Coleção Daros Latinamerica
Fundada há dez anos a coleção Daros Latinamerica possui atualmente mais de 1300 obras de artistas da América Latina. Em um primeiro momento, as exposições organizadas pela a coleção, sob a direção de Hans Michael Herzog (leia entrevista) visava familiarizar o público europeu com a arte latina-americana. Ao longo de uma década, a Coleção Daros mostra que tem vigor de propor exposições que vão além da questão geográfica ou de identidade. Al calor del pensamiento que também incluía obras de nomes históricos como os argentinos Julio Le Parc e Marta Minujín, a cubana Belkis Ayón, de outro brasileiro Vik Muniz, além dos colombianos Doris Salcedo, Oswaldo Maciá, José Alejandro Restrepo e Miguel Angel Rojas chama atenção por discutir temas pertinentes à arte contemporânea na América Latina não só funcionando para apresenta-la aos europeus. O forte diálogo entre as obras expostas, sustentou características inerentes à arte da região como o teor político e a participação do público, assim como deu ênfase ao hibridismo peculiar que faz a arte latino-americana, cada vez mais, ser um dos focos principais da cena artística mundial.
julho 1, 2010
Projeto expandido por Fábio Tremonte
Projeto expandido
Fábio Tremonte
Especial para o Canal Contemporâneo
O projeto AREAL, criado em 2000, surgiu a partir de conversas entre os artistas Maria Helena Bernardes e André Severo durante viagens ao interior do Rio Grande do Sul. Perceberam que as suas produções pessoais passavam por um momento de inquietação em relação aos formatos existentes, nos quais o artista produz para uma exposição e onde o experimental parece ter um espaço mais restrito.
O AREAL consiste em fazer uso da paisagem do estado do RS, criando situações e intervenções onde a experiência direta com o local e o público são de extrema importância. Como desdobramento de suas ações, os artistas mantêm uma série de publicações chamada Documento AREAL; além de promoverem encontros, debates e apresentações abertas sobre seus trabalhos e filmes na tentativa de manterem um contato próximo com o público.
No ano em que completa 10 anos, o AREAL foi convidado a fazer uma exposição no Santander Cultural, em Porto Alegre. Inicialmente, o convite foi rejeitado, pois uma das motivações que levou os artistas a idealizarem o projeto foi, justamente, a criação de espaços alternativos onde os trabalhos aconteceriam sem precisar, necessariamente, estarem numa exposição.
Por fim, acabaram aceitando o convite para realizarem a exposição, mas esta não seria uma exibição de seus trabalhos.

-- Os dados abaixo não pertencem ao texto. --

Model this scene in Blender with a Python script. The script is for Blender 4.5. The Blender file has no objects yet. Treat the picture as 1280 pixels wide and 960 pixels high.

Optaram por trazer artistas que fossem referenciais para eles. Assim surgiu a mostra Horizonte Expandido, exposição norteada pelo viés das influências mais importantes de suas produções e pesquisas artísticas.
Os trabalhos escolhidos para a exposição tem em comum, além da importância histórica, ter o vestígio dos artistas em cada um deles. Podemos encontrar o corpo do artista, o rosto, a voz, o gesto, a ausência sob a forma de vídeos e fotografias.
Joseph Beuys surge em uma entrevista falando sobre seu trabalho, sobre a relação arte e vida, sobre política; Oiticica também aparece como imagem e voz (e alma, talvez) em dois documentários, nos seus escritos, pousando para fotos. Vito Aconcci faz um vídeo onde narra e comenta suas ações e performances produzidas nos anos 70, conta detalhes da produção: o que deu certo e o que não deu, o que era planejado, como aconteceu. Gordon Matta-Clark está presente no filme que fez de Spliting, onde aparece serrando uma casa ao meio. Marina Abramovic é vista suportando um arco tensionado, onde na outra ponta Ulay segura uma flecha pronta para ser disparada. A ausência do corpo de Ana Mendieta está presente em fotografias, com seu corpo deixou marcas na areia, na terra, na grama. Robert Smithson nos apresenta filmes como Spiral Jetty e Monolake, onde o deslocamento geográfico e a experiência com a viagem e o lugar são primordiais.
Outro aspecto da exposição é a proposta educativa, que se diferencia do comumente visto e presenciado na maioria dos espaços culturais. Não há visitas guiadas ou a presença de monitores no espaço expositivo. O público não é recebido por uma equipe educativa, a exposição foi pensada para que o visitante possa vê-la e vivenciá-la sozinho, em contato direto com as obras e artistas. Um espaço foi construído para servir de lugar para pesquisa, onde foram colocadas mesas e um estante com materiais de referências: livros sobre os artistas da exposição, livros do projeto AREAL e livros sobre assuntos relacionados à mostra.
Horizonte Expandido não é apenas uma exposição, sobretudo, é um compartilhar dos artistas-curadores com o público. É a abertura de suas pesquisas, de suas influências que, em geral, ficam restritas ao ateliê.